Scripts that build scenes

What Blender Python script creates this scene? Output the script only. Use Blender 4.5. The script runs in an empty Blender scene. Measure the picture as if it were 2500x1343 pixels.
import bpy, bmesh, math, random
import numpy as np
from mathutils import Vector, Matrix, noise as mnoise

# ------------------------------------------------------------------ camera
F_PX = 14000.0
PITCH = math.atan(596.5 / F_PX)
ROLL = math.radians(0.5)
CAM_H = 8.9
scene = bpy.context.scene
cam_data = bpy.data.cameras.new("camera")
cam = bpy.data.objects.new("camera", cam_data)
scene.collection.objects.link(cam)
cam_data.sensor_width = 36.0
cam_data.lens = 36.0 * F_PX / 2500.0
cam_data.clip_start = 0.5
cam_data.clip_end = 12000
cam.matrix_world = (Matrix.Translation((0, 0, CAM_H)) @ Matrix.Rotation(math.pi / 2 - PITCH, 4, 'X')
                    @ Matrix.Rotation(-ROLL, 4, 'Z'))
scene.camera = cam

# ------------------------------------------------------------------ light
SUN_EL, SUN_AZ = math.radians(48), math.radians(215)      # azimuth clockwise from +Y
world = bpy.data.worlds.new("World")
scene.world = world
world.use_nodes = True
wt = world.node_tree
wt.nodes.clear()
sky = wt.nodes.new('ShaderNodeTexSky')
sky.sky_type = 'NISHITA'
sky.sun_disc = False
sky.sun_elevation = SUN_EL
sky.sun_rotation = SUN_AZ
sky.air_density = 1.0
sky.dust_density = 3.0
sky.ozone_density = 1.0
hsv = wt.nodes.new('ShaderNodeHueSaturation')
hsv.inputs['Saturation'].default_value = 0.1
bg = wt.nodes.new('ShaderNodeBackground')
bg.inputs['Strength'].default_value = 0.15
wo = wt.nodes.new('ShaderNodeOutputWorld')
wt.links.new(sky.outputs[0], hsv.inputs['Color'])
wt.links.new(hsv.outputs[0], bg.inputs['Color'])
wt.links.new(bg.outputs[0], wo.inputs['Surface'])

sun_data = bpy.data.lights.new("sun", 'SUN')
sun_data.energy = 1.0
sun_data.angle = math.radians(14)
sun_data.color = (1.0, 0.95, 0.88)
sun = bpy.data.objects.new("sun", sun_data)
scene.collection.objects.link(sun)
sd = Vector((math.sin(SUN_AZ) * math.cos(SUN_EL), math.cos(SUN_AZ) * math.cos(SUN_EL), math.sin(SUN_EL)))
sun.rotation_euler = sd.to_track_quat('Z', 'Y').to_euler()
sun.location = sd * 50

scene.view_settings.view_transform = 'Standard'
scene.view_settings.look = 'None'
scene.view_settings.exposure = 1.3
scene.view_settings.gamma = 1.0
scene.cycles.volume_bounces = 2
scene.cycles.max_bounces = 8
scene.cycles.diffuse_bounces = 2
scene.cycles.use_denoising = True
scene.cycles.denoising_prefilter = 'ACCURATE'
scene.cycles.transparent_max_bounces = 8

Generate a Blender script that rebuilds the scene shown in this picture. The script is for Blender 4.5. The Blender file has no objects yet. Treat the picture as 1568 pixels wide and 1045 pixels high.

- **REQUIRED WORK**
Set out the complete listing exactly as shown.

- **REPLY**
What Blender Python script creates this scene? Output the script only. Use Blender 4.5. The script runs in an empty Blender scene. Measure the picture as if it were 2500x1343 pixels.
import bpy, bmesh, math, random
import numpy as np
from mathutils import Vector, Matrix, noise as mnoise

# ------------------------------------------------------------------ camera
F_PX = 14000.0
PITCH = math.atan(596.5 / F_PX)
ROLL = math.radians(0.5)
CAM_H = 8.9
scene = bpy.context.scene
cam_data = bpy.data.cameras.new("camera")
cam = bpy.data.objects.new("camera", cam_data)
scene.collection.objects.link(cam)
cam_data.sensor_width = 36.0
cam_data.lens = 36.0 * F_PX / 2500.0
cam_data.clip_start = 0.5
cam_data.clip_end = 12000
cam.matrix_world = (Matrix.Translation((0, 0, CAM_H)) @ Matrix.Rotation(math.pi / 2 - PITCH, 4, 'X')
                    @ Matrix.Rotation(-ROLL, 4, 'Z'))
scene.camera = cam

# ------------------------------------------------------------------ light
SUN_EL, SUN_AZ = math.radians(48), math.radians(215)      # azimuth clockwise from +Y
world = bpy.data.worlds.new("World")
scene.world = world
world.use_nodes = True
wt = world.node_tree
wt.nodes.clear()
sky = wt.nodes.new('ShaderNodeTexSky')
sky.sky_type = 'NISHITA'
sky.sun_disc = False
sky.sun_elevation = SUN_EL
sky.sun_rotation = SUN_AZ
sky.air_density = 1.0
sky.dust_density = 3.0
sky.ozone_density = 1.0
hsv = wt.nodes.new('ShaderNodeHueSaturation')
hsv.inputs['Saturation'].default_value = 0.1
bg = wt.nodes.new('ShaderNodeBackground')
bg.inputs['Strength'].default_value = 0.15
wo = wt.nodes.new('ShaderNodeOutputWorld')
wt.links.new(sky.outputs[0], hsv.inputs['Color'])
wt.links.new(hsv.outputs[0], bg.inputs['Color'])
wt.links.new(bg.outputs[0], wo.inputs['Surface'])

sun_data = bpy.data.lights.new("sun", 'SUN')
sun_data.energy = 1.0
sun_data.angle = math.radians(14)
sun_data.color = (1.0, 0.95, 0.88)
sun = bpy.data.objects.new("sun", sun_data)
scene.collection.objects.link(sun)
sd = Vector((math.sin(SUN_AZ) * math.cos(SUN_EL), math.cos(SUN_AZ) * math.cos(SUN_EL), math.sin(SUN_EL)))
sun.rotation_euler = sd.to_track_quat('Z', 'Y').to_euler()
sun.location = sd * 50

scene.view_settings.view_transform = 'Standard'
scene.view_settings.look = 'None'
scene.view_settings.exposure = 1.3
scene.view_settings.gamma = 1.0
scene.cycles.volume_bounces = 2
scene.cycles.max_bounces = 8
scene.cycles.diffuse_bounces = 2
scene.cycles.use_denoising = True
scene.cycles.denoising_prefilter = 'ACCURATE'
scene.cycles.transparent_max_bounces = 8

Generate a Blender script that rebuilds the scene shown in this picture. The script is for Blender 4.5. The Blender file has no objects yet. Treat the picture as 1568 pixels wide and 1045 pixels high.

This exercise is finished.